Friday, April 21, 1916

The Archbold Electric Light & Power Company and the Archbold-Stryker Gas Co., submitted bids for lighting the streets. Both figured on the basis of a ten-year contract for 24 lights and each submitted the same price per lamp per year– $54.

Archbold will have three Clean-Up Days this year. In case of rain, the cleanup will not be spoiled. Have your stuff in barrels and boxes not too heavy for one man to lift. Be right there with the money, for if the drivers must carry the stuff, finger it out of boxes that are too heavy, or run after the money, it will cost more than ten cents a barrel. Get busy and clean up.

Council finds some diffi- culty in getting the contractors to make the needed repairs on the Stryker Street pavement.

G.W. Meyers was granted permission to place a standpipe at the curb in front of the livery barn, to be used to fill the sprinkler tanks.

Mayor Ruihley reports he viewed the ditch north of town through which much of the village is drained, and finds the ditch in poor condition. He recommends a sewer.

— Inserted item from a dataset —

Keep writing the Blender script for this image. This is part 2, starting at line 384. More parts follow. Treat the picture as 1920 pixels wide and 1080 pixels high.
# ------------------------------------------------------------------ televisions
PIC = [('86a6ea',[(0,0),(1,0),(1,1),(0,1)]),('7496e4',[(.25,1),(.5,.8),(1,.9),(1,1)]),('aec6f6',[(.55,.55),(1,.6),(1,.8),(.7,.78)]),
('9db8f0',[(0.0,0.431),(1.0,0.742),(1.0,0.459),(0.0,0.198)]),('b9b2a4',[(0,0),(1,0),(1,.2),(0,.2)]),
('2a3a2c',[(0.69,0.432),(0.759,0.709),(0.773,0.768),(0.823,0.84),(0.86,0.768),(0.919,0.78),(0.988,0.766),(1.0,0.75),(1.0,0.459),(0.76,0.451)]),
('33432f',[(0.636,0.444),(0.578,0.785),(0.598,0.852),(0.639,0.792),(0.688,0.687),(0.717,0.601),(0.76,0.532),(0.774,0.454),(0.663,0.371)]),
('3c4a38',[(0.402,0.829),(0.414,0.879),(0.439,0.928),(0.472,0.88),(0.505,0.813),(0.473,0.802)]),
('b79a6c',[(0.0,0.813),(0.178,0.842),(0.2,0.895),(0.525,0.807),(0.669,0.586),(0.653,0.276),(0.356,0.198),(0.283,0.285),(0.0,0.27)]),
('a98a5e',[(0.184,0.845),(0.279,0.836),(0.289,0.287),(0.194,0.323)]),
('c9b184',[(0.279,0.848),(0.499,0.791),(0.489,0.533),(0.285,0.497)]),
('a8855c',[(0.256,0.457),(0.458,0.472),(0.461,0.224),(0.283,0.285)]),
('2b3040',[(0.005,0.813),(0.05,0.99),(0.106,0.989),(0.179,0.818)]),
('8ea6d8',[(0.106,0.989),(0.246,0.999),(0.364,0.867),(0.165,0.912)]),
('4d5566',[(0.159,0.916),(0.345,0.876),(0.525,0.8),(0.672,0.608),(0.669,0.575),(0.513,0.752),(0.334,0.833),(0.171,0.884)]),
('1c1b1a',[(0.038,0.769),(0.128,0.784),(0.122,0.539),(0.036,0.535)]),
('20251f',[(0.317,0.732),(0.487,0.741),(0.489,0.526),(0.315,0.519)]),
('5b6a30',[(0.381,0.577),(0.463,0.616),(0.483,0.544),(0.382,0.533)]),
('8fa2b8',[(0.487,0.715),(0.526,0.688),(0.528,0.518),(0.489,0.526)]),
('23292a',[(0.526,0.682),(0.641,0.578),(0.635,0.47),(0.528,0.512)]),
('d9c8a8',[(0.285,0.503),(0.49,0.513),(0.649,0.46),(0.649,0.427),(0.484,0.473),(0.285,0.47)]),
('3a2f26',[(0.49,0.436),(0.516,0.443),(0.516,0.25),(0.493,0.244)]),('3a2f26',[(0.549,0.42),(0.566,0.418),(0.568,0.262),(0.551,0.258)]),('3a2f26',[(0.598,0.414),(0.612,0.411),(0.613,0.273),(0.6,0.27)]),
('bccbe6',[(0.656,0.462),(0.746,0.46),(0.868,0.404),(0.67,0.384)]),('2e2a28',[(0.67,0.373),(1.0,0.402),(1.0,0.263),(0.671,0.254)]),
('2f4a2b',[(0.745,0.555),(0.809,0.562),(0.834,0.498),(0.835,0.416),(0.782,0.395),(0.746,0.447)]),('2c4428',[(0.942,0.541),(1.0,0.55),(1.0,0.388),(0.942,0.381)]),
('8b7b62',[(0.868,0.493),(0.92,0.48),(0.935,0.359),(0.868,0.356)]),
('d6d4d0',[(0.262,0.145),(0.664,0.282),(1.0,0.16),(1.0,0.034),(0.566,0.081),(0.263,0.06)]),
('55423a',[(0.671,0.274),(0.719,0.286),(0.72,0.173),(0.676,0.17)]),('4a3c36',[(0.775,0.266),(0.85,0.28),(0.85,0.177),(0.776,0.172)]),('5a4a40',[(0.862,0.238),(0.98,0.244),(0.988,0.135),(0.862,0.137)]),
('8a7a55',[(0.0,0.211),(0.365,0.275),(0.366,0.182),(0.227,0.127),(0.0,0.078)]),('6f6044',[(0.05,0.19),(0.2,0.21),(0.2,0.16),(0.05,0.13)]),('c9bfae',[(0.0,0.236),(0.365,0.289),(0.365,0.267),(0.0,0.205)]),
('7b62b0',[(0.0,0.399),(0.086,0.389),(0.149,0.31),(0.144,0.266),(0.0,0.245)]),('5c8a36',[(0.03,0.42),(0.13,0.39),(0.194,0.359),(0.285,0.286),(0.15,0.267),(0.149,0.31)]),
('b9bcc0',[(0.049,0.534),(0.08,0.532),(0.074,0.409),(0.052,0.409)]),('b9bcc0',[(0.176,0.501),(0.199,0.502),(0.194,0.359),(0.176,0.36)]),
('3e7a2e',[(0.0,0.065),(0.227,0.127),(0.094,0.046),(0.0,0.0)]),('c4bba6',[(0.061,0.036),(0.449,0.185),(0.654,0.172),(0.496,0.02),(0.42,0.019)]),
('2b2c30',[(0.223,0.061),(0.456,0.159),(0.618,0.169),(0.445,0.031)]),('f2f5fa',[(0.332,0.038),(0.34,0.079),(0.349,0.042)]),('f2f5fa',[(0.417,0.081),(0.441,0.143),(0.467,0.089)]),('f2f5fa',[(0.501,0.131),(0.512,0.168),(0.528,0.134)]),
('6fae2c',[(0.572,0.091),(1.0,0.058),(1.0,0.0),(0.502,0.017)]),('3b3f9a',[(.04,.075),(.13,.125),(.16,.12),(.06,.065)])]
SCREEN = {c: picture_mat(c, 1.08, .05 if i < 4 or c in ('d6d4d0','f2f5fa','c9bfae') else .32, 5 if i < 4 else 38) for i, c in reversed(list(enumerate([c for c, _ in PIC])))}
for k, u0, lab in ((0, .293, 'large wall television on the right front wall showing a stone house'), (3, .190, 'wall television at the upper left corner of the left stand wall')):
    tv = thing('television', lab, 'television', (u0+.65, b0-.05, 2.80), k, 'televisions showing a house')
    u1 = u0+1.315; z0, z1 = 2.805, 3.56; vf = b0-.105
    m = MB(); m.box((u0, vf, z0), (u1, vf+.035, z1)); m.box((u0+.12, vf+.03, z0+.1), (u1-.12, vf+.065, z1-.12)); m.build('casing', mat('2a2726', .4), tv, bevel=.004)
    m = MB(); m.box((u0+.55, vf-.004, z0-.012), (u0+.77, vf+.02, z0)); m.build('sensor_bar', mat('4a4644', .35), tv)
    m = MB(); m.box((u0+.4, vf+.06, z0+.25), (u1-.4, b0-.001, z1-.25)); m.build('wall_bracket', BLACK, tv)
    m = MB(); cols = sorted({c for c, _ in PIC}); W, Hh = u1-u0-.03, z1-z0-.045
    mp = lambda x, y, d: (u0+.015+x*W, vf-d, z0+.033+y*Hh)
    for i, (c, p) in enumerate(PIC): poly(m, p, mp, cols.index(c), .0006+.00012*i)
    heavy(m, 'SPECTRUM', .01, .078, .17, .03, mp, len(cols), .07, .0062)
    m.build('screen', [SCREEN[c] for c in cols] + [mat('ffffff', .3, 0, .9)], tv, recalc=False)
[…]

Council members will have hard nuts to crack. They believe great responsibility in the lighting contracts and electric franchise will need all their brains and judgment to decide what is right, knowing that no matter what they decide, there will be grounds for complaint.

A fellow drove through town the other evening with an autobus built for conveying children of farmers to and from centralized schools.

Several more business rooms could find quick renters in Archbold.

Newcomers complain there are no first-class houses for rent in Archbold.